Αεροφωτογραφία των ταφικών μνημείων κοντά στο Στάδιο

Burial Monuments

A few meters from the east sphendone of the Stadium, excavation uncovered two grave monuments-mausoleums which formed part of a group of tomb monuments, the total number of which remains unknown. This was an important cemetery, since it was set in a prominent location inside the precinct where the sacred games were held. The two mausoleums lay approximately parallel to one another.

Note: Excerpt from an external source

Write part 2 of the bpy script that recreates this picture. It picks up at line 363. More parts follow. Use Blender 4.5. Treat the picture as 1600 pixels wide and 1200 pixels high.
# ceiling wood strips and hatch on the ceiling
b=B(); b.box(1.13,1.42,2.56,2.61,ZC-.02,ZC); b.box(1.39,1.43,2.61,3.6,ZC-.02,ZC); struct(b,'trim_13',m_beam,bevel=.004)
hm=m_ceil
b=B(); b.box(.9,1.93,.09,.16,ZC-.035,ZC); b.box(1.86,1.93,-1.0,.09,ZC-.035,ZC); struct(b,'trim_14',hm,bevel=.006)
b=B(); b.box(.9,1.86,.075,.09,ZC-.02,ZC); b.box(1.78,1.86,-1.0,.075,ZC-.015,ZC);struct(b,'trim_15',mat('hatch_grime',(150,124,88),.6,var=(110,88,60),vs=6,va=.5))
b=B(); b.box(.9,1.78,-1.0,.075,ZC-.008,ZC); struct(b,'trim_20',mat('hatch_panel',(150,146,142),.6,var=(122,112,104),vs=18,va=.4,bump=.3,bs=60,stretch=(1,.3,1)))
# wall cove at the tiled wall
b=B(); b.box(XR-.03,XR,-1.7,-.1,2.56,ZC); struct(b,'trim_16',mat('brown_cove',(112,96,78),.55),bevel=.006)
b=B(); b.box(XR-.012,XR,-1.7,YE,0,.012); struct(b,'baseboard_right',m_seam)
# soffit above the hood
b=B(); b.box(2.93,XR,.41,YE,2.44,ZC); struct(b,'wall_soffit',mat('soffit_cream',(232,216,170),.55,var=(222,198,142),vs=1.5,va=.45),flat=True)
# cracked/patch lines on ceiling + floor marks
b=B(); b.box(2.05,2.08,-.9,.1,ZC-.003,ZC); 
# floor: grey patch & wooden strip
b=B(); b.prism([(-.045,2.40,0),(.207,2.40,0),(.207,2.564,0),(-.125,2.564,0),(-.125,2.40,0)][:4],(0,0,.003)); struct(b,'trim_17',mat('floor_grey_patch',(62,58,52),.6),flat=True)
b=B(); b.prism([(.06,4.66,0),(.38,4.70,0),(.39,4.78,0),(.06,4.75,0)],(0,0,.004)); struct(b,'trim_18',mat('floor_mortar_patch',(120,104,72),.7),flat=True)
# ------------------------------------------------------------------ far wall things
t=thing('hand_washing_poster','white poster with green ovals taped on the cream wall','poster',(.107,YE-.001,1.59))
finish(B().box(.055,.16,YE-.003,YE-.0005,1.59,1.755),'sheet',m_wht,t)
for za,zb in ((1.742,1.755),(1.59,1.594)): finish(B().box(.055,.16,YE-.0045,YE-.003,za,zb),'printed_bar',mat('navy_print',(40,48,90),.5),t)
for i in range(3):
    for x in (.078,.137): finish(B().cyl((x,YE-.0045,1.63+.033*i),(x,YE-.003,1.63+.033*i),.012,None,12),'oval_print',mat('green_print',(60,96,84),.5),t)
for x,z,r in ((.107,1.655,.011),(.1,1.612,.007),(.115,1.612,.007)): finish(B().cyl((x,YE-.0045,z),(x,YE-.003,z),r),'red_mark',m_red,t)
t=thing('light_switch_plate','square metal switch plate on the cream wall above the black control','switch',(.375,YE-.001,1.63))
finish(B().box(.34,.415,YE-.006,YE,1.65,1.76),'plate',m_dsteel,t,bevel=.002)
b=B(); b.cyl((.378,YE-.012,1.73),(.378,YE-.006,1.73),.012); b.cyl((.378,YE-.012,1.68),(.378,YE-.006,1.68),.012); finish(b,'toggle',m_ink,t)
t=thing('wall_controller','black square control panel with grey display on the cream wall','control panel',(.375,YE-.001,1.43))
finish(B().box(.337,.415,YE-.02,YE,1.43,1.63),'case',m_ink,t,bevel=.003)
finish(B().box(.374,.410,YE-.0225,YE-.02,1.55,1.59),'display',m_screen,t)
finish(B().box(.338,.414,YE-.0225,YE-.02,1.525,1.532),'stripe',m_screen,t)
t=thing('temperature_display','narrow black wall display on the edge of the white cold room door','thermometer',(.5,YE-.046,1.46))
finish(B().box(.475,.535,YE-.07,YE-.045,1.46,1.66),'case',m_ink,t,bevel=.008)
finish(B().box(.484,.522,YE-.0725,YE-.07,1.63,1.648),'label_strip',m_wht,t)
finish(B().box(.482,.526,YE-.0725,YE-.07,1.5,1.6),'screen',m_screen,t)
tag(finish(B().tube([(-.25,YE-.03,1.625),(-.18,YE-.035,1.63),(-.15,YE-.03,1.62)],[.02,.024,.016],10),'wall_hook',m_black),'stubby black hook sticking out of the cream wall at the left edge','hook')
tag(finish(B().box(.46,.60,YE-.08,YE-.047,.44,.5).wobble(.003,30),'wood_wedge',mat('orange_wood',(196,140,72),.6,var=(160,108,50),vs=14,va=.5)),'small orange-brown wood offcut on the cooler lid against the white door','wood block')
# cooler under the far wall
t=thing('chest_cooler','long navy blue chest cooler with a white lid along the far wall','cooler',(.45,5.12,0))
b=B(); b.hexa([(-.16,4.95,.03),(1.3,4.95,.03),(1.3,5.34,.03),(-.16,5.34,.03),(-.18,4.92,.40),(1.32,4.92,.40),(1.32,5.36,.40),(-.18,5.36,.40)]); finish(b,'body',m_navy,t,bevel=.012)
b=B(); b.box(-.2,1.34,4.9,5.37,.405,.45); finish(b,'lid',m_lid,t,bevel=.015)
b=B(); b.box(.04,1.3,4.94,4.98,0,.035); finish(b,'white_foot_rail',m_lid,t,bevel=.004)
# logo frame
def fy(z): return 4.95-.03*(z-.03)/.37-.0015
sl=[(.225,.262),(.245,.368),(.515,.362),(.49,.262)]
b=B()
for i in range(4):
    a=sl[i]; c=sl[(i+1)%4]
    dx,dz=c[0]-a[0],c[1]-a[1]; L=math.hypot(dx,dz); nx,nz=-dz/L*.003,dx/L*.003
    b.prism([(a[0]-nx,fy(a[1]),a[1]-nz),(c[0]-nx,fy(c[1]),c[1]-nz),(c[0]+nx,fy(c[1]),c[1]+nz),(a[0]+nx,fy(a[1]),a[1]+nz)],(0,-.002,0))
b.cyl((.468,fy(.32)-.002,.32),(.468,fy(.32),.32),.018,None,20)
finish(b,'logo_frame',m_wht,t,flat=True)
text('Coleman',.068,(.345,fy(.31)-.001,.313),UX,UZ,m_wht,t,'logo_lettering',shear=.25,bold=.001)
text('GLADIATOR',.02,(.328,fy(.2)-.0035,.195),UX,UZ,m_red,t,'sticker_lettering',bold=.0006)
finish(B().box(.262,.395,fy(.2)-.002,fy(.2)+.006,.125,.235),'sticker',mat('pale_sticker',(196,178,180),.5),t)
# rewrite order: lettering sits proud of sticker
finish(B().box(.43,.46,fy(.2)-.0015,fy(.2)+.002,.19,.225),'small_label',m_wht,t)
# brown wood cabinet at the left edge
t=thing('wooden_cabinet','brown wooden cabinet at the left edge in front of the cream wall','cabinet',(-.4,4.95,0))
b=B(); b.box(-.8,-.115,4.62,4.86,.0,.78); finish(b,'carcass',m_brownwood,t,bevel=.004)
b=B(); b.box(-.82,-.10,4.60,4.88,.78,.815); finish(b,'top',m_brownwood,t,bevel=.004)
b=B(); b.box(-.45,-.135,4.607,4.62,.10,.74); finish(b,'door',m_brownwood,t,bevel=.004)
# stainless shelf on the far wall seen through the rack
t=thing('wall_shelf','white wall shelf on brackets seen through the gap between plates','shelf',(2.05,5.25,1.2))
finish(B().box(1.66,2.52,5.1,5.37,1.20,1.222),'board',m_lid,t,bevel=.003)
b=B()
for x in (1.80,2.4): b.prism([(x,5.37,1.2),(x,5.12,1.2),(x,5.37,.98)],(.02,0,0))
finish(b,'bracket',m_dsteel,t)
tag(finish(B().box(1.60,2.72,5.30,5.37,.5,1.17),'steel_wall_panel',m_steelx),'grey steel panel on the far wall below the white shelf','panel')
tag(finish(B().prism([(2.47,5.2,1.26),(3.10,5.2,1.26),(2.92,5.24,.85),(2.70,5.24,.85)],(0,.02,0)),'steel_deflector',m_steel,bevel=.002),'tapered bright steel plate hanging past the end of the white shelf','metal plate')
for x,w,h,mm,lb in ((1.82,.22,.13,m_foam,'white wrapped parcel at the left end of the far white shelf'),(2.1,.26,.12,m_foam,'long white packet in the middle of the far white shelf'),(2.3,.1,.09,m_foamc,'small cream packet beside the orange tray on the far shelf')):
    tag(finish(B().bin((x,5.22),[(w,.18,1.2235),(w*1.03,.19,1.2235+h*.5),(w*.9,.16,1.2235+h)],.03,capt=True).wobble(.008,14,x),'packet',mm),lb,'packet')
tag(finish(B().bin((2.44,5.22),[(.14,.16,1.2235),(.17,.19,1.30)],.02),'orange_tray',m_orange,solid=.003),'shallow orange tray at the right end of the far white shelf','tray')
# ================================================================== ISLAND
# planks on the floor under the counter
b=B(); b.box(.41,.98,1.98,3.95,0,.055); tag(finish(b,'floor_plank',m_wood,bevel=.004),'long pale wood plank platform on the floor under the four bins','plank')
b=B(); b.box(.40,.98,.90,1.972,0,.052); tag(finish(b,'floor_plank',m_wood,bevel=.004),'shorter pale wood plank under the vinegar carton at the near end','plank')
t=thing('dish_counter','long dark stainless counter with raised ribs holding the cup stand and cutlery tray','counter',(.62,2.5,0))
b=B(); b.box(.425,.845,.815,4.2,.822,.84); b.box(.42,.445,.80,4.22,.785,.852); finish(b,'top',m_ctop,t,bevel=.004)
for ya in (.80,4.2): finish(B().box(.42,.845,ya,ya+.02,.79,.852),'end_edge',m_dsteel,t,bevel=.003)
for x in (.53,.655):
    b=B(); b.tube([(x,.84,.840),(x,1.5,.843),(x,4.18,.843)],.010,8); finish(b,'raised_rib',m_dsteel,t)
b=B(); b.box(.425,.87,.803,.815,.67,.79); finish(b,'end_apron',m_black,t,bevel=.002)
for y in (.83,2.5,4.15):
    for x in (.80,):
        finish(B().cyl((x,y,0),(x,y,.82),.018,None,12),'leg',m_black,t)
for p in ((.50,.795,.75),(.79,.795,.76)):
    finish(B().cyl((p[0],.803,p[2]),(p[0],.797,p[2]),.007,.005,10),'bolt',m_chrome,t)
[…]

The northern one was temple-form and stood on a podium like Roman temples. Only its podium survives: it had a concrete core and stone facing, from which the euthynteria, a base with a concave-convex molding, and orthostates survive. On the west side of the building steps led to the pronaos, which on the basis of a column capital found in excavation is thought to have been Ionic. In the monument’s burial chamber there must have been stone sarcophagi on a platform around the perimeter, as is observed in similar funerary monuments in the north cemetery of Nicopolis. The mausoleum dates to about the second half of the 2nd century AD.

The second mortuary building, which is only a meter south of the first one, was rectangular in plan and built of brick. Its north wall had buttresses, among which three brick cist tombs have been found. Of the graves inside the burial chamber, four undecorated stone sarcophagi and a brick-built cist tomb survive.

Between the two mausoleums, five fragments of a marble sarcophagus with relief decoration were found. On three sides of the sarcophagus, the labors of Heracles are depicted in high relief. The sarcophagus contained at least three disturbed burials, the earliest of which dates to the second half of the 2nd century AD, i.e. it was contemporary with the construction of the sarcophagus.

A few meters northeast of the temple-form mausoleum, the wall of a third, brick-built mausoleum was identified. It is considered certain that in this same direction (towards the Theater) there are other grave monuments still covered by fill. These luxurious funerary monuments must have belonged to prominent members of the local community who were directly connected with the organization and administration of the Actian Games.